By: Randi Teplitz, Chair of the Pennsylvania Commission for Women and Professor of Legal Studies at Central Penn College

September 07, 2016

Pennsylvania is the proud home to some of the very best institutions of higher education in the United States. This fall, students are returning to these campuses with high hopes and dreams of prosperous futures.

However, in addition to students being academically enriched, it is important for students to be educated on the realities of sexual violence and the best practices for prevention. The harsh statistics show that approximately one in five women and one in sixteen men will be sexually assaulted while in college.

In January 2016, Governor Wolf implemented “It’s On Us PA,” a prevention education program that also emphasizes bystander intervention. We want our students to be safe and “It’s On Us,” all of us, to be aware, engaged and responsive to this problem.

As a student, awareness is key to prevention. Here are some ways in which you can do that:

  • Practice active consent.

    The old adage, “no means no,” is no longer applicable. It is time to shift the paradigm to “yes means yes.” Past consent is not a substitute for current consent.

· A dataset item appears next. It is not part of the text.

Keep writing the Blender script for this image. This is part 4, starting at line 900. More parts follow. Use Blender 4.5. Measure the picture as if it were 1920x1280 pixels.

  • Engage in healthy relationships.

    Healthy relationships are based on mutual respect, trust, and communication. If you do not feel respected or valued in your relationship, move on—a better partner is out there.

  • Refrain from excessive alcohol and drug use.

    According to the U.S. Department of Justice, National Crime Victimization Study, 75 percent of acquaintance rapes involved alcohol or drug use. Alcohol and drugs reduce inhibitions and may negate consent. Know your limits and do not leave your drinks unattended. While drugs and alcohol are not the cause of campus rape, it is a common factor in many of these crimes. However, being under the influence of drugs or alcohol, does not render permission to rape or be raped.

  • Be an advocate.

    Whether you are advocating for yourself, a friend or just women in general, students often do not realize the power of their voices. Colleges have the obligation to provide sexual assault awareness programs and to ensure that their campus is not a hostile environment for its students. Colleges should also have support services in place to assist students who are in need. Student advocacy is often the catalyst for change on college campuses. For information related to student advocacy and how you can make positive change on your campus, visit

  • Help is available.

    There is a rape crisis center that services all 67 counties in Pennsylvania. They offer free crisis counseling 24 hours a day. Call 1-888-772-7227 to locate the rape crisis center in your county.

As a society, we need to be vocally intolerant of crimes of sexual violence. Only when we openly abhor such behavior will it be curtailed. Here are some ways in which we can do that:

  • Intervene.

    Bystander intervention is crucial. Intervention takes place at all levels—pre, during, and post assault. Don’t look the other way—be good friend and Samaritan.

  • Believe and respect the victim and her choices.

    False reports of rape are statistically low. When we perpetuate rape myths and stereotypes, we create an intolerance and unwillingness to report or hold rapists accountable.

  • Take the “It’s On Us” pledge.

    Pledge to RECOGNIZE that non-consensual sex is sexual assault; to IDENTIFY situations in which sexual assault may occur; to INTERVENE in situations where consent has not or cannot be given; and to CREATE an environment in which sexual assault is unacceptable and survivors are supported. You can take the pledge on Governor Wolf’s website here.

Please join with Governor Wolf and the Pennsylvania Commission for Women in making a personal commitment to being part of the solution that keeps Pennsylvania students safe on our college campuses. We are proud of our students and wish them a positive, healthy, and successful school year.